(What to work on): Return the lines below exactly, from the first line to the line that contains "cam.location = (0, 0, H);". Leave out pictures.

— begin Data excerpt —

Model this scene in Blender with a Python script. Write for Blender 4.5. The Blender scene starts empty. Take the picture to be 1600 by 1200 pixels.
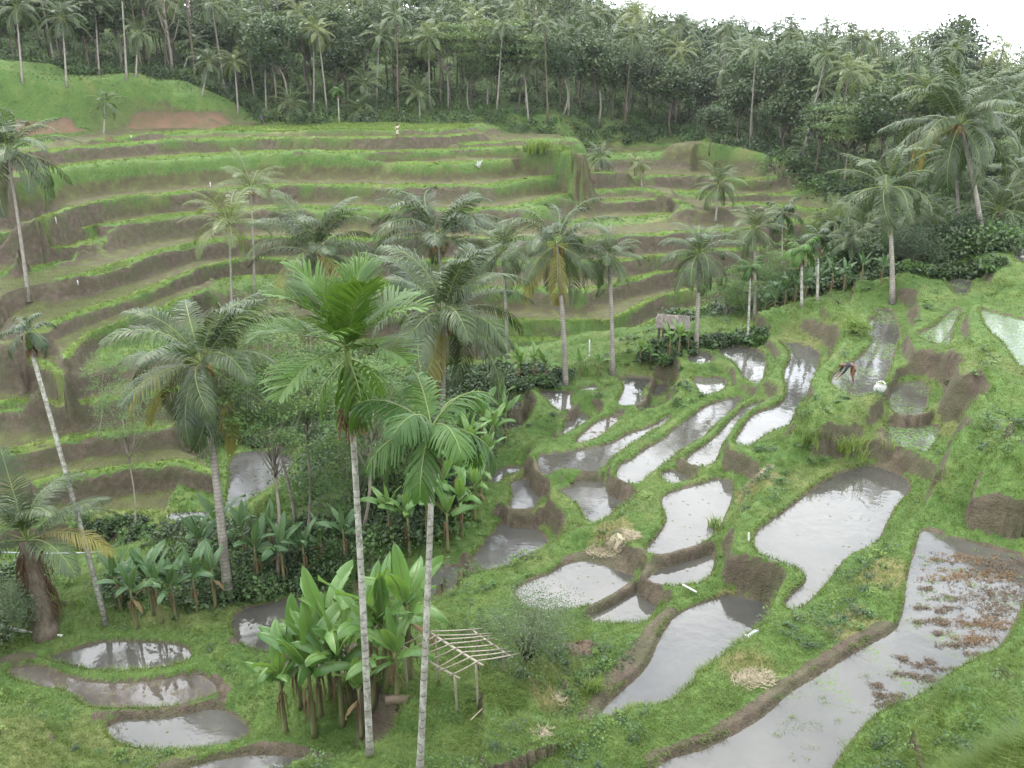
import bpy, math, random
import numpy as np
from mathutils import Vector, Matrix

# ------------------------------------------------------------------ camera, sky, sun, exposure
SC = bpy.context.scene
F = 1331.0; PITCH = math.radians(21.0); H = 30.0
cam_d = bpy.data.cameras.new('camera'); cam = bpy.data.objects.new('camera', cam_d)
SC.collection.objects.link(cam); SC.camera = cam
cam_d.sensor_width = 36.0; cam_d.lens = 36.0 * F / 1600.0
cam_d.clip_start = 0.1; cam_d.clip_end = 6000
cam.location = (0, 0, H); cam.rotation_euler = (math.pi / 2 - PITCH, 0, 0)

world = bpy.data.worlds.new("World"); SC.world = world; world.use_nodes = True
SUN_EL = math.radians(62); SUN_AZ = math.radians(-40)
def build_world():
    nt = world.node_tree; nt.nodes.clear()
    N = nt.nodes.new; L = nt.links.new
    out = N('ShaderNodeOutputWorld'); bg = N('ShaderNodeBackground'); bg.inputs[1].default_value = 0.12
    sky = N('ShaderNodeTexSky'); sky.sky_type = 'NISHITA'; sky.sun_disc = False
    sky.sun_elevation = SUN_EL; sky.sun_rotation = SUN_AZ; sky.dust_density = 3.0; sky.air_density = 1.0
    tc = N('ShaderNodeTexCoord'); mp = N('ShaderNodeMapping'); mp.inputs['Scale'].default_value = (1.0, 1.0, 2.2)
    nz = N('ShaderNodeTexNoise'); nz.inputs['Scale'].default_value = 2.1; nz.inputs['Detail'].default_value = 6; nz.inputs['Roughness'].default_value = 0.55
    cr = N('ShaderNodeValToRGB'); cr.color_ramp.elements[0].position = 0.36; cr.color_ramp.elements[0].color = (0.62, 0.62, 0.62, 1)
    cr.color_ramp.elements[1].position = 0.52; cr.color_ramp.elements[1].color = (1, 1, 1, 1)
    cl = N('ShaderNodeValToRGB'); e = cl.color_ramp.elements
    e[0].position = 0.33; e[0].color = (14.0, 15.2, 17.2, 1); e[1].position = 0.62; e[1].color = (23.5, 23.8, 24.0, 1)
    mx = N('ShaderNodeMixRGB')
    L(tc.outputs['Generated'], mp.inputs['Vector']); L(mp.outputs[0], nz.inputs['Vector'])
    L(nz.outputs['Fac'], cr.inputs[0]); L(nz.outputs['Fac'], cl.inputs[0])
    L(cr.outputs[0], mx.inputs[0]); L(sky.outputs[0], mx.inputs[1]); L(cl.outputs[0], mx.inputs[2])
    L(mx.outputs[0], bg.inputs[0]); L(bg.outputs[0], out.inputs[0])
build_world()
sun_d = bpy.data.lights.new('sun', 'SUN'); sun = bpy.data.objects.new('sun', sun_d); SC.collection.objects.link(sun)
sun_d.energy = 1.4; sun_d.angle = math.radians(18); sun_d.color = (1.0, 0.96, 0.9)
sun.rotation_euler = (math.pi / 2 - SUN_EL, 0, math.pi - SUN_AZ); sun.location = (0, 0, 60)
SC.view_settings.view_transform = 'Standard'; SC.view_settings.look = 'None'
SC.view_settings.exposure = 1.02; SC.view_settings.gamma = 1.0
SC.render.engine = 'CYCLES'
SC.cycles.max_bounces = 5; SC.cycles.diffuse_bounces = 2; SC.cycles.glossy_bounces = 2
SC.cycles.transmission_bounces = 3; SC.cycles.transparent_max_bounces = 4; SC.cycles.volume_bounces = 0
SC.cycles.use_denoising = True; SC.cycles.use_adaptive_sampling = True; SC.cycles.adaptive_threshold = 0.02
COL = SC.collection

# ------------------------------------------------------------------ pixel rays (photo 1600 x 1200)
CP, SP = math.cos(PITCH), math.sin(PITCH)
def ray(px, py):
    cx = (px - 800) / F; cy = -(py - 600) / F
    return np.array([cx, CP + cy * SP, -SP + cy * CP])
def rays(P):
    P = np.asarray(P, float); cx = (P[:, 0] - 800) / F; cy = -(P[:, 1] - 600) / F
    return np.stack([cx, CP + cy * SP, -SP + cy * CP], 1)
def drop(P, D):                       # points where pixel rays meet the plane D metres below the camera
    r = rays(P); return r[:, :2] * (D / -r[:, 2])[:, None]
def chaikin(P, closed, n=2):
    P = np.asarray(P, float)
    for _ in range(n):
        if closed:
            Q = np.roll(P, -1, 0); P = np.stack([P * .75 + Q * .25, P * .25 + Q * .75], 1).reshape(-1, 2)
        else:
            A, B = P[:-1], P[1:]; M = np.stack([A * .75 + B * .25, A * .25 + B * .75], 1).reshape(-1, 2)
            P = np.vstack([P[:1], M, P[-1:]])
    return P

# ------------------------------------------------------------------ value noise
def vnoise(x, y, seed=0):
    xi = np.floor(x).astype(np.int64); yi = np.floor(y).astype(np.int64); fx = x - xi; fy = y - yi
    fx = fx * fx * (3 - 2 * fx); fy = fy * fy * (3 - 2 * fy)
    def h(a, b):
        n = (a * 374761393 + b * 668265263 + seed * 974634777) & 0x7fffffff
        n = ((n ^ (n >> 13)) * 1274126177) & 0x7fffffff
        return ((n ^ (n >> 16)) & 0xffff) / 65535.0
    return (h(xi, yi) * (1 - fx) + h(xi + 1, yi) * fx) * (1 - fy) + (h(xi, yi + 1) * (1 - fx) + h(xi + 1, yi + 1) * fx) * fy
def fbm(x, y, s, seed=0, o=3):
    t = 0; a = .5; tot = 0
    for i in range(o):
        t = t + a * (vnoise(x / s, y / s, seed + i * 7) - .5); tot += a; a *= .5; s *= .5
    return t / tot * 2       # about -1..1
def sstep(a, b, x):
    t = np.clip((x - a) / (b - a), 0, 1); return t * t * (3 - 2 * t)

# ------------------------------------------------------------------ near paddies: water outline in the photo, drop below camera
PAD = [
 (19.0,[(768,620),(780,616),(795,618),(805,626),(812,634),(808,641),(795,637),(780,631)]),
 (19.7,[(757,636),(775,640),(800,645),(815,648),(825,655),(815,670),(800,676),(782,672),(768,662)]),
 (18.4,[(840,612),(865,611),(892,612),(888,625),(893,640),(875,645),(862,632),(852,622)]),
 (18.1,[(905,606),(935,604),(930,611),(910,612)]),
 (18.8,[(890,652),(905,645),(922,652),(918,662),(900,672),(885,680),(875,682),(885,668)]),
 (19.1,[(822,704),(835,694),(855,686),(870,684),(866,694),(845,704)]),
 (18.0,[(962,591),(990,590),(1018,590),(1008,602),(1000,615),(1002,628),(985,636),(964,631),(975,615),(978,600)]),
 (18.4,[(1010,606),(1030,601),(1045,601),(1042,612),(1032,622),(1015,622)]),
 (18.6,[(985,642),(1002,639),(1030,636),(1025,643),(1005,651),(990,649)]),
 (18.3,[(945,655),(975,642),(965,656),(950,670),(930,685),(912,694),(900,697),(905,685),(920,672),(933,660)]),
 (17.9,[(1050,648),(1040,655),(1020,668),(1005,672),(985,678),(965,690),(945,697),(915,703),(885,708),(855,711),(842,714),(843,725),(845,735),(856,745),(858,740),(870,735),(900,733),(932,738),(942,730),(955,715),(972,702),(985,692),(1000,685),(1008,676),(1025,669),(1040,661)]),
 (17.5,[(1160,621),(1140,624),(1115,630),(1098,640),(1078,655),(1055,672),(1035,690),(1012,702),(1000,710),(990,720),(975,724),(968,732),(964,745),(975,752),(990,757),(998,755),(1012,742),(1030,728),(1042,720),(1055,708),(1078,696),(1096,688),(1102,675),(1118,662),(1135,652),(1145,640),(1155,630)]),
 (17.1,[(1195,627),(1178,632),(1165,638),(1150,650),(1140,662),(1128,675),(1115,688),(1098,700),(1080,712),(1072,722),(1088,728),(1100,730),(1115,722),(1122,705),(1126,692),(1140,680),(1155,665),(1172,648),(1194,638)]),
 (16.3,[(1218,536),(1235,548),(1238,562),(1228,578),(1226,592),(1232,610),(1230,625),(1215,637),(1185,645),(1172,655),(1160,675),(1148,692),(1163,700),(1180,690),(1200,675),(1230,667),(1235,655),(1243,635),(1260,615),(1270,595),(1272,588),(1275,570),(1280,555),(1276,548),(1262,542),(1245,538),(1230,535)]),
 (16.9,[(1123,537),(1150,540),(1175,545),(1192,553),(1195,565),(1193,580),(1186,602),(1172,597),(1162,592),(1160,582),(1150,570),(1138,560),(1124,553)]),
 (16.9,[(1072,567),(1083,551),(1108,550),(1114,566),(1100,569)]),
 (17.4,[(1080,590),(1105,592),(1130,590),(1134,600),(1125,612),(1105,618),(1097,618),(1092,605)]),
 (14.6,[(1362,483),(1395,484),(1393,492),(1400,505),(1405,520),(1400,535),(1395,550),(1390,570),(1385,585),(1378,595),(1372,608),(1362,616),(1345,623),(1330,622),(1315,613),(1302,603),(1300,592),(1312,580),(1330,572),(1345,558),(1360,545),(1366,530),(1357,518),(1355,512),(1362,500),(1372,496),(1370,488)]),
 (15.1,[(1392,615),(1402,602),(1420,598),(1440,597),(1450,605),(1446,630),(1440,648),(1415,650),(1397,646),(1390,632)]),
 (13.7,[(1500,482),(1493,500),(1483,515),(1482,540),(1470,542),(1455,538),(1440,530),(1432,523),(1455,515),(1475,500),(1488,484)]),
 (13.3,[(1467,435),(1495,432),(1522,433),(1515,445),(1508,463),(1498,465),(1490,456),(1482,445)]),
 (13.0,[(1530,482),(1550,488),(1580,495),(1640,507),(1650,590),(1605,582),(1590,570),(1577,545),(1560,530),(1542,512)]),
 (12.0,[(1582,388),(1650,386),(1652,420),(1588,414),(1585,400)]),
 (15.5,[(1385,666),(1400,662),(1440,662),(1467,667),(1462,685),(1450,698),(1446,708),(1430,705),(1405,697),(1390,691),(1392,680)]),
 (16.4,[(1345,731),(1365,728),(1395,738),(1418,750),(1418,766),(1413,775),(1398,787),(1390,802),(1380,822),(1370,845),(1350,855),(1325,865),(1310,880),(1300,895),(1288,910),(1270,930),(1255,945),(1235,955),(1228,948),(1240,930),(1262,912),(1262,900),(1250,890),(1220,880),(1190,870),(1180,850),(1182,835),(1200,820),(1230,800),(1255,780),(1280,760),(1310,742)]),
 (15.8,[(1440,827),(1480,838),(1520,850),(1560,862),(1600,870),(1606,900),(1592,945),(1578,980),(1555,1013),(1540,1018),(1510,1032),(1480,1050),(1440,1080),(1400,1098),(1360,1115),(1330,1150),(1300,1190),(1270,1240),(990,1240),(1040,1190),(1080,1180),(1100,1175),(1130,1160),(1160,1145),(1200,1120),(1235,1085),(1270,1065),(1310,1040),(1350,1015),(1390,995),(1405,985),(1416,950),(1420,900),(1438,845)]),
 (17.7,[(1122,937),(1150,931),(1175,940),(1197,943),(1195,960),(1190,975),(1187,990),(1165,1005),(1150,1022),(1125,1038),(1100,1055),(1070,1080),(1050,1095),(1030,1102),(1010,1130),(1000,1145),(980,1155),(940,1160),(895,1168),(905,1158),(930,1140),(945,1110),(970,1085),(1000,1060),(1020,1035),(1030,1005),(1045,980),(1060,962),(1090,947)]),
 (17.3,[(1035,780),(1050,770),(1075,763),(1105,755),(1125,748),(1140,752),(1145,765),(1138,790),(1130,805),(1120,830),(1110,840),(1085,852),(1060,858),(1040,865),(1008,865),(1025,845),(1040,825),(1045,810),(1038,795)]),
 (17.6,[(1020,900),(1040,882),(1070,872),(1100,867),(1115,868),(1113,885),(1105,902),(1085,914),(1050,916),(1025,911),(1014,905)]),
 (18.15,[(915,965),(940,945),(975,926),(1000,921),(1035,928),(1030,936),(1018,955),(1010,970),(990,975),(950,973),(925,972)]),
 (18.0,[(800,925),(830,908),(862,898),(880,885),(910,876),(935,881),(960,891),(988,900),(992,904),(975,914),(950,930),(920,945),(890,952),(860,958),(830,950)]),
 (19.5,[(776,833),(782,819),(800,816),(830,821),(850,840),(858,855),(850,870),(830,890),(820,895),(800,898),(770,905),(755,892),(737,873),(755,860),(760,845),(768,838)]),
 (19.8,[(630,912),(650,896),(690,889),(718,885),(733,900),(750,917),(740,922),(700,932),(670,934),(640,925)]),
 (18.8,[(797,755),(815,750),(835,750),(845,760),(842,770),(838,795),(820,795),(797,795),(802,780),(803,765)]),
 (18.9,[(765,745),(775,736),(795,731),(812,730),(814,737),(800,741),(785,747),(775,756),(768,755)]),
 (18.2,[(873,768),(895,763),(905,749),(940,750),(948,772),(975,776),(978,785),(952,802),(945,810),(930,817),(918,815),(910,795),(895,780)]),
 (17.5,[(1033,741),(1045,737),(1070,736),(1092,739),(1085,748),(1070,755),(1050,757),(1037,750)]),
 (20.9,[(72,1028),(100,1022),(140,1010),(165,1004),(200,1004),(250,1006),(285,1011),(297,1020),(295,1032),(270,1040),(230,1046),(180,1048),(130,1043),(90,1035)]),
 (20.8,[(15,1047),(45,1041),(70,1046),(110,1062),(150,1069),(200,1069),(250,1063),(300,1055),(320,1057),(340,1078),(330,1088),(290,1098),(250,1104),(180,1106),(145,1105),(125,1092),(120,1080),(60,1070),(25,1060)]),
 (20.9,[(168,1136),(200,1123),(250,1124),(290,1118),(330,1108),(350,1112),(375,1127),(390,1145),(375,1160),(340,1170),(250,1171),(200,1165),(175,1150)]),
 (20.3,[(230,1245),(275,1208),(325,1192),(370,1184),(420,1181),(470,1186),(510,1196),(545,1215),(560,1245)]),
 (20.8,[(364,970),(378,955),(400,946),(450,941),(500,938),(530,950),(520,975),(500,985),(470,1010),(440,1018),(410,1020),(382,1008),(367,990)]),
 (20.9,[(430,1032),(470,1025),(500,1003),(520,1010),(545,1002),(562,1020),(558,1045),(540,1058),(500,1055),(450,1045)]),
 (25.2,[(358,722),(372,708),(400,706),(430,708),(458,715),(455,730),(430,760),(400,788),(380,800),(340,812),(290,818),(258,810),(268,802),(300,800),(340,802),(357,790),(360,750)]),
]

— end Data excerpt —

(Result of this task):
Model this scene in Blender with a Python script. Write for Blender 4.5. The Blender scene starts empty. Take the picture to be 1600 by 1200 pixels.
import bpy, math, random
import numpy as np
from mathutils import Vector, Matrix

# ------------------------------------------------------------------ camera, sky, sun, exposure
SC = bpy.context.scene
F = 1331.0; PITCH = math.radians(21.0); H = 30.0
cam_d = bpy.data.cameras.new('camera'); cam = bpy.data.objects.new('camera', cam_d)
SC.collection.objects.link(cam); SC.camera = cam
cam_d.sensor_width = 36.0; cam_d.lens = 36.0 * F / 1600.0
cam_d.clip_start = 0.1; cam_d.clip_end = 6000
cam.location = (0, 0, H); cam.rotation_euler = (math.pi / 2 - PITCH, 0, 0)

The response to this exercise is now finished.